“So,” she inquires, faintly leaking sarcasm, “were you planning to take the blue blazer?”
At this point, the question is not really a question at all. It is more a ritual, one attached both to my routine of packing for a golf trip and to the sort of schtick shared by a couple who have been together a long time. Because Mercedes knows perfectly well that I will be taking the plain, navy blue blazer on my impending journey. After all, it’s been around the world with me, as much a part of the golf-writer accouterments as the sticks, the passport, the camera. I’d leave home without the American Express card a lot sooner than without the blazer. Indeed, it has been with me even longer than Mercedes has.

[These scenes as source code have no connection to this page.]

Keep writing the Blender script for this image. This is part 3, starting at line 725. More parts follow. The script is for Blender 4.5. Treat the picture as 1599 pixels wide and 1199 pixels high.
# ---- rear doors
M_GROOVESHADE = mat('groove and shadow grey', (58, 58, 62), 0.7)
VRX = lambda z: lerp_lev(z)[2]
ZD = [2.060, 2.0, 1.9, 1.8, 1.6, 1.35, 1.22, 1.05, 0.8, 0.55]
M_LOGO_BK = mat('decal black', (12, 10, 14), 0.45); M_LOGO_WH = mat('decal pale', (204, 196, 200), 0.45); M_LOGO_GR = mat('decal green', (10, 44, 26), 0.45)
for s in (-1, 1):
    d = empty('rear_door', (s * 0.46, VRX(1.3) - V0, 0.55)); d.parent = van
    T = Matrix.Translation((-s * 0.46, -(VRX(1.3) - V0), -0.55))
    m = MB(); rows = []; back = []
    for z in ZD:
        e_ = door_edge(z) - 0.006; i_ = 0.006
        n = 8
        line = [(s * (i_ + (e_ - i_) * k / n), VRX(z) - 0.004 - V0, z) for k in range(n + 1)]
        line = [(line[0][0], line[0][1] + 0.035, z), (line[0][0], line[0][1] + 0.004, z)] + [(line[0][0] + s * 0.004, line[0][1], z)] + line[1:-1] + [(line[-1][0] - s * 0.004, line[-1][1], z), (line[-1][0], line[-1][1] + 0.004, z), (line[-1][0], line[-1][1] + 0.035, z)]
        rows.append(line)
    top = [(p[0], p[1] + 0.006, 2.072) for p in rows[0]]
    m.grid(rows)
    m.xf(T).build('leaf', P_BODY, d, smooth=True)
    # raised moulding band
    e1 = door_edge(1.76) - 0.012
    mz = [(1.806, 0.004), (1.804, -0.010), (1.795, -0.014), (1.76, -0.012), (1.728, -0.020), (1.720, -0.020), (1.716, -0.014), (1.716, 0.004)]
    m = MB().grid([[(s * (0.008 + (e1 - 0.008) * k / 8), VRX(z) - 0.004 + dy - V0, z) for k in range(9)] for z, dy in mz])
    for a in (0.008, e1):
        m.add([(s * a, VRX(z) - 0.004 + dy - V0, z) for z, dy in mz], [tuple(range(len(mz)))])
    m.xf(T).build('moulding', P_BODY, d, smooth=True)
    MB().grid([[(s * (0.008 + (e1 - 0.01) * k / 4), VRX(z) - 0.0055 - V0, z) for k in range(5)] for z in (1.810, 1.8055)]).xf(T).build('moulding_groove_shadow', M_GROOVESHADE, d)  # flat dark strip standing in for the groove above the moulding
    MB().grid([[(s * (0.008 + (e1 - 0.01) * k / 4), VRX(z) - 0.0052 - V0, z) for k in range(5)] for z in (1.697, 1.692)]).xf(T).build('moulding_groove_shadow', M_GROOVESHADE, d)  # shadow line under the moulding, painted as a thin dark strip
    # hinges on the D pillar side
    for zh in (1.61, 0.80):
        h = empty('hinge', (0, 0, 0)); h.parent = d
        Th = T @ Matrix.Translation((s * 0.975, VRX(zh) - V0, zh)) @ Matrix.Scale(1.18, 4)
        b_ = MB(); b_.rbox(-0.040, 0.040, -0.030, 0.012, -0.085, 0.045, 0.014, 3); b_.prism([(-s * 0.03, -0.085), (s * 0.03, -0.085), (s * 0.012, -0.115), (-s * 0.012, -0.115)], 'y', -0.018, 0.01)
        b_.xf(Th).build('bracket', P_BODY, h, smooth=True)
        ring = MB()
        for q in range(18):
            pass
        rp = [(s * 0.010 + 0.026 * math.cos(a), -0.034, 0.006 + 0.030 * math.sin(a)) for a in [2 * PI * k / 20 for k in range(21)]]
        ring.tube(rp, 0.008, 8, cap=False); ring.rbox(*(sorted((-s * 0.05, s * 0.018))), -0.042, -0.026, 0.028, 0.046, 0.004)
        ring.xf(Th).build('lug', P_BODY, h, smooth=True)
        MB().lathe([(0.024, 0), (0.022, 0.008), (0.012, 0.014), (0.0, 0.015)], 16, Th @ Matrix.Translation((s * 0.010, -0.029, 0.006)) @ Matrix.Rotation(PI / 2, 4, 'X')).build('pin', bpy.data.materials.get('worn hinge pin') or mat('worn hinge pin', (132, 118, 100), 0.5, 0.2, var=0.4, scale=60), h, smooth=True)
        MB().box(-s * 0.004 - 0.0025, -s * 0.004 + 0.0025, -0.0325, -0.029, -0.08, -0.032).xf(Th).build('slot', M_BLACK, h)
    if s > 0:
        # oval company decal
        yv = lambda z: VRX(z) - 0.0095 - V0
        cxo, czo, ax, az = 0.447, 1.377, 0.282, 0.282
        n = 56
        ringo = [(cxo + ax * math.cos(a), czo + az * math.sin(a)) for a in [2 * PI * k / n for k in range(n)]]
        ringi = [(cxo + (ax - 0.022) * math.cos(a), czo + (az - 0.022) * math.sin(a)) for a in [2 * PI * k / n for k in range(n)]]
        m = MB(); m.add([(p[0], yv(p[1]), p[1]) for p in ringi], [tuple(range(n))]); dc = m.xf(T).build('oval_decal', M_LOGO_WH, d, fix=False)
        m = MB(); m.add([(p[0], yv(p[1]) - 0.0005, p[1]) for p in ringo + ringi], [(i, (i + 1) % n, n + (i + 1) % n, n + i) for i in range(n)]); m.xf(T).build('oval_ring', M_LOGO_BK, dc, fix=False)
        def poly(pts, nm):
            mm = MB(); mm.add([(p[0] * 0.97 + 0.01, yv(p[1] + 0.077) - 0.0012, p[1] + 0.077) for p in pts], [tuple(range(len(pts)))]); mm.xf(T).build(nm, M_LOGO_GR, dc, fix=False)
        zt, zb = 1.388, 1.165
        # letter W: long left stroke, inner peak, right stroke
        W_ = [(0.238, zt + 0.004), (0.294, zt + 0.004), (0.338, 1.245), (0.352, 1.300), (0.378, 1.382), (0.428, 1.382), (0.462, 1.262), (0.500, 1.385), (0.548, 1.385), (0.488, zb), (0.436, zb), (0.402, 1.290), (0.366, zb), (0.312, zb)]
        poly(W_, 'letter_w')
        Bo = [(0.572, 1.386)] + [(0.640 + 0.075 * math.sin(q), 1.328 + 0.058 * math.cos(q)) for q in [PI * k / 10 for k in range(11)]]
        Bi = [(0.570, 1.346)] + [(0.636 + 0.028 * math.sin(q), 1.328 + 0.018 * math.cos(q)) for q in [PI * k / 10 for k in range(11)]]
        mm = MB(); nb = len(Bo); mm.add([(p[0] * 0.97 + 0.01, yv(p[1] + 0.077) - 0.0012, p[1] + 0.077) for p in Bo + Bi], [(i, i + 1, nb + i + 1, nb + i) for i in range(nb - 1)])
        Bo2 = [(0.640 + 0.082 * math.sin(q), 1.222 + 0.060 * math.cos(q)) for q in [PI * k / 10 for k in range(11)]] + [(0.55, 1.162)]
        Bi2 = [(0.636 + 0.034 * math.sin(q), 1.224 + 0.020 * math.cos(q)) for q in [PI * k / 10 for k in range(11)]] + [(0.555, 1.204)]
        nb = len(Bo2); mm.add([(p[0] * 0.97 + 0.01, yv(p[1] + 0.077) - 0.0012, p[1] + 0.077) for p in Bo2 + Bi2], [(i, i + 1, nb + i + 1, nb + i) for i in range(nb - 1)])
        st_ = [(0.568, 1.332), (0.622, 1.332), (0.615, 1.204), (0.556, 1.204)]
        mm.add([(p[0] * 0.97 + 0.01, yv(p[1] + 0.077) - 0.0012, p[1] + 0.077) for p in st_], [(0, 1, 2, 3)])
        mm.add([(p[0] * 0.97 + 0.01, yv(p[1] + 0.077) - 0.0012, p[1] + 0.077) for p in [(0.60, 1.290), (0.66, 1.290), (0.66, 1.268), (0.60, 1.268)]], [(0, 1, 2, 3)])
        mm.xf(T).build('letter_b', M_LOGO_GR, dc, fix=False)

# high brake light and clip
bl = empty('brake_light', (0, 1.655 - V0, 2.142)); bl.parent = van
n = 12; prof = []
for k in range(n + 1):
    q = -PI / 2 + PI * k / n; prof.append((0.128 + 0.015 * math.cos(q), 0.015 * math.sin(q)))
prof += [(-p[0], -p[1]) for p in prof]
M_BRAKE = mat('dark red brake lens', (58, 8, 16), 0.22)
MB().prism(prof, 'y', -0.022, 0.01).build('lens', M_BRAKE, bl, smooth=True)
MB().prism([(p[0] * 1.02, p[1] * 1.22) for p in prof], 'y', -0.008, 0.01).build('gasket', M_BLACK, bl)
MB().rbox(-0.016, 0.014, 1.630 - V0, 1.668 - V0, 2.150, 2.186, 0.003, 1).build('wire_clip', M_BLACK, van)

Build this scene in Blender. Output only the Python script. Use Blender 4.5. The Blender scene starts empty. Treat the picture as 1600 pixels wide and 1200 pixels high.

She has, at least, been better treated, and my attachment to this piece of clothing is both practical and perverse. In the former category, it looks dressy enough with a pair of grey slacks to be presentable in the dining room of any four-star hotel, even after transcontinental sequestration in the overhead bin. I have worn it during a discussion of arcane, even incomprehensible, membership policy with the secretary of Royal Portrush; and during a midnight ramble through the unlighted streets of St. Petersburg in search of the one Irish bar my traveling companion, also Irish, insists is to be found around the next corner.
The blazer’s all-season weight makes it as comfortable over a floral-pattern shirt in Honolulu as it is over a turtleneck in St. Andrews. And of course it seldom shows stains – a handy attribute, since it has had close encounters with all manner of resort cuisine, not to mention enough ethnic food for a month of street fairs in New York, as well as with Irish stout, Spanish fino, Jamaican rum – well, you get the idea.
Utility aside, though, like a number of familiar travel items the blue blazer has attained a kind of talismanic status. Considering how many hotel closets I’ve left this thing in, it has more lives than a cat. Luckily, like a lot of golf writers, I am whatever is the reverse of fashion-conscious – ‘slovenly’ might describe it – and thus find a weird satisfaction in the evolution of the blazer’s texture from worsted wool to something resembling sharkskin. Inundated by propaganda on improvements in materials and game-improving club-manufacturing technology, I proudly retain my decade-old Ping irons, purchased second-hand from a friend.
Sure, my attitude could be considered simply and abjectly cheap, but I prefer to view it as prudent, and it extends to any number of standard travel accessories. Consider, for example, my $30 Timex “Indiglo” watch, with a plain face that lights up at the touch of a button – a cartoonish, laughable feature until you wake up completely disoriented in, say, a spooky, half-deserted resort on the outskirts of Marrakech.
Then there is my luggage. You would think that a frequent traveler could spend a little more for an item he uses all the time; but it is that sort of reasoning that leads to the plainly erroneous conclusion that it is easier for an airline baggage-handler to set down luggage than to hurl it. Accordingly, my soft-sided, oversize canvas bag was purchased on the streets of Manhattan, from a salesman whose English was marginal but whose logic – “You can’t go wrong for $15” – proved unassailable. It has since logged thousands of miles and never caused its owner to cringe at the accompanying rough treatment.
Ironically, the original, short-lived incarnation of the blue blazer was part of a clothing line carrying the label of a certain very famous golfer. A gift from my parents, it was made almost exclusively from the type of synthetic fiber once considered de rigueur for the right-minded golfer’s wardrobe. (That’s how old this thing is.) Fearing spontaneous combustion or at least gross lack of comfort, I traded it in – and, yes, even paid a little more – for the Burberry that has been with me ever since. It has been re-lined a couple of times and probably constitutes a metaphorical dry cleaner’s IRA, but, with its unflappably medium-width lapels, remains a testament to classic styling and workmanship.
Still, the notion of replacing the blue blazer has reluctantly occurred to me lately. This has more to do with me than with it, however, as the blue blazer has never before shown a tendency to shrink independently in the closet. But details like breathing room notwithstanding, won’t it seem a bit odd to slip an airline ticket and a passport into the pocket of something other than the familiar navy enclosure? Do I risk suddenly finding myself incapacitated walking across the tarmac at some far-flung destination, all because I’m not wearing the blue blazer? Or worse, is my flight preordained to crash without it in the overhead compartment?
“Hey, I know,” offers Mercedes, returning me to earth somewhat less traumatically. “You can pass it along to Jonathan” – my fast-growing nephew – “with a recitation of the places you’ve been, the great hotels you’ve stayed at, the courses you’ve played, some of the best shots you’ve hit on some of world’s most-famous holes.” She pauses while I contemplate this concept.
“Can you imagine how bored he’ll be?”